As a mother, I longed to be as “perfect” as I could be. But I learned that being spontaneous often worked better than over-trying to be the best. I found if I could trust my personal temperament I might unexpectedly salvage a tense situation. Sometimes it’s a spontaneous action or idea that a mother finds herself in the midst of that reconnects her with her distraught child. Here are two examples.

I’ve been a psychoanalyst for three decades and have encountered a myriad of parent and child struggles that I’ve taken a great deal of time in understanding and resolving. Years ago, I was faced with a particularly intense mother-daughter relationship filled with animosity. The little girl was nine-years-old. Outside the home, she was congenial and well-liked. But at home, this mother-daughter duo seemed to push each others buttons endlessly resulting in excessive screaming on both their parts over sometimes very small disputes. Arguments over which boots to wear, putting a napkin on one’s lap, how to print certain letters, and saying thank-you promptly were just a few of the endless arguments that turned into pandemonium. Getting to the root of their acrimony would take time, but their fast, bitter overreactions needed to be tempered quickly for that to occur.

One afternoon my spontaneous maternal self fortunately took over in my work. The young girl I’ll call Laura was regaling me rather calmly about how she felt her mother wanted her to be “perfect.” Laura and I often drew when we talked because it seemed to help her to speak openly while she was busy creating with her hands. When Laura told me how she felt criticized by her mother that afternoon, she described how her mood shifted rapidly from “zero to one hundred.” She found herself throwing things wildly and screaming at her mother which rapidly escalated to her mother’s torrent of angry words in return.

Laura was remarkably quite composed, however, as she was telling me all this. She suggested a game where we close our eyes and draw each other. After we looked at each others pictures, she was struck by how I was able to create a pretty good likeness of her with my eyes closed. I explained that I didn’t draw immediately, but with my eyes closed, I suddenly saw an image of a dark face bordered by light hair surrounding her face and I just drew what I saw in my mind. I explained this was called an after-image. She actually had fair skin and dark hair that was reversed in the image in my mind.

I then spontaneously had Laura stare at a large red, soft, block for nearly a minute and then close her eyes and tell me what she saw. To her surprise, she saw a red line. She was enchanted. I then had her stare at a large green block, eyes closed again, and she discovered she saw red. I explained that these after-images occurred because red and green were complementary colors. We were having fun and felt very connected to each other.

I pointed out that this amazing discovery only happened because she permitted herself to “delay” before responding. She had to “wait” and see what would happen. I pointed out further that this ability to delay and wait was what I wanted her to do when her mother criticized her. If she could think of the red and green blocks when her mother spoke harshly out of turn, she might be able to delay her response. Instead of throwing things and screaming, if she waited a bit, she could use words to tell her mother her feelings were hurt. I said this would be hard at first, but to try to remember what happened with the blocks.

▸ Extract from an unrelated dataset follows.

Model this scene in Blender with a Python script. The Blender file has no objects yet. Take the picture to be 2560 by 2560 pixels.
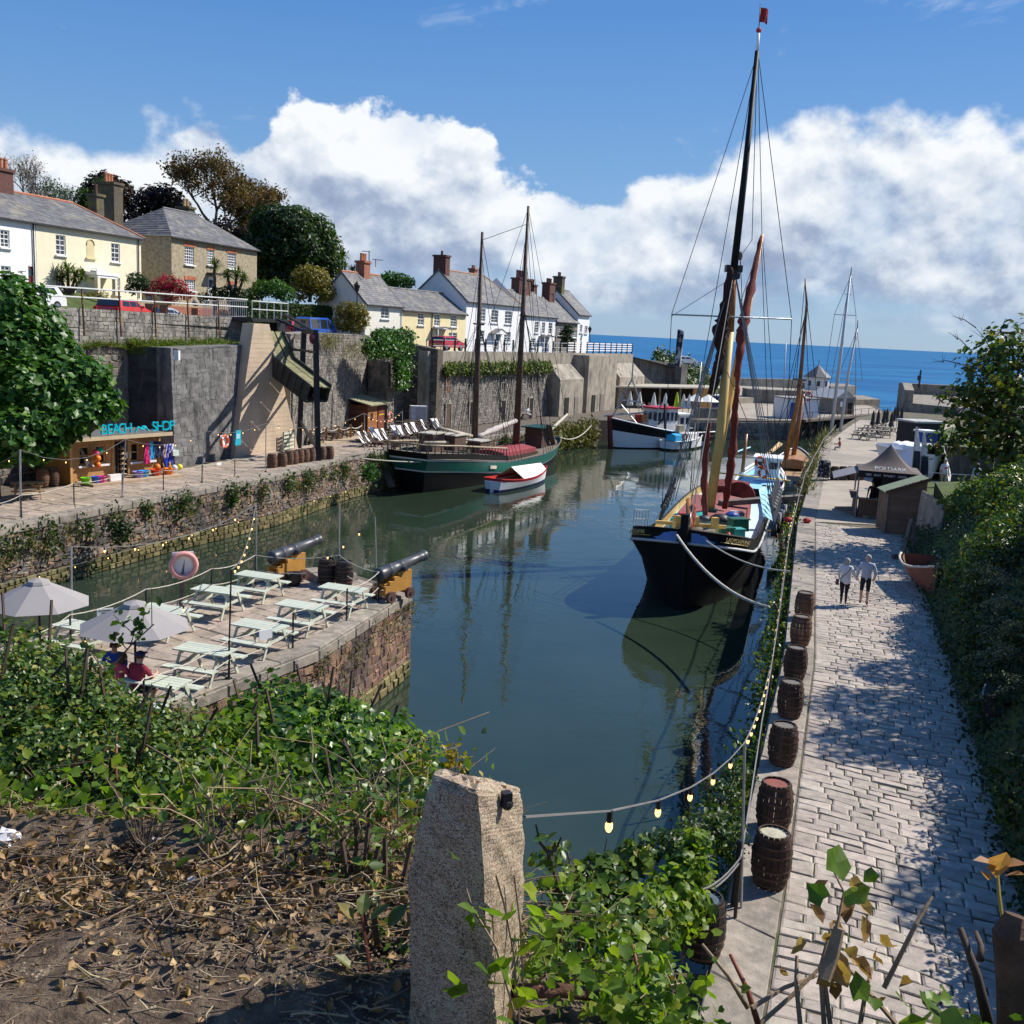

Laura fully understood what I was getting at in a way that I don’t think I could have accomplished if I had just tried to explain how to slow down her reactions. It was entirely spontaneous on my part to use my knowledge about art to help her. The next time we met, she had remembered our plan, and had shared with her mother how criticized she often felt which made her feel like she was a “bad” child. It would take time for her mother to learn to listen to these heartfelt words, but the process had begun.

Here’s another example that a mother shared with me. Her seven-year-old boy gets off the school bus with a scowl on his face. His mother is surprised because he likes school and usually runs to greet her. When she asks what’s wrong, he just throws his back pack on the floor and huddles in a corner. The mother spontaneously says gaily, “I bet you can’t catch me!” Todd jumps up in surprise and chases his mother all around the house until they fall into a heap laughing. His mother had refocused the tense moment spontaneously, so that it lifted Todd’s mood and allowed him to later tell her that no one came to sit with him on the bus as usual and he felt left out and disliked.

The reason the chasing game worked so successfully was not only because it shifted Todd’s focus but because it was also a game he and his mother played as a toddler over and over again. It was an old loving way they used to connect that was revived. This reconnection shifted Todd’s mood into one where he felt like confiding in his trusted mother.

In both instances, the spontaneous reactions to Laura and Todd refocused the tension of the distressed moment into one where something novel took place. Novelty leads to learning. From infancy, humans are drawn to novel experiences. Spontaneous reactions often lead to such novel experiences that shift moods and realign thinking patterns.

The whole idea is that a mother can’t be prepared to be spontaneous; it comes from some compassionate talent at mothering from deep within oneself. It takes an attitude of trusting in a side of one’s mothering self that comes from love, compassion, and an inner connection with one’s child. This is all about PARENTAL INTELLIGENCE!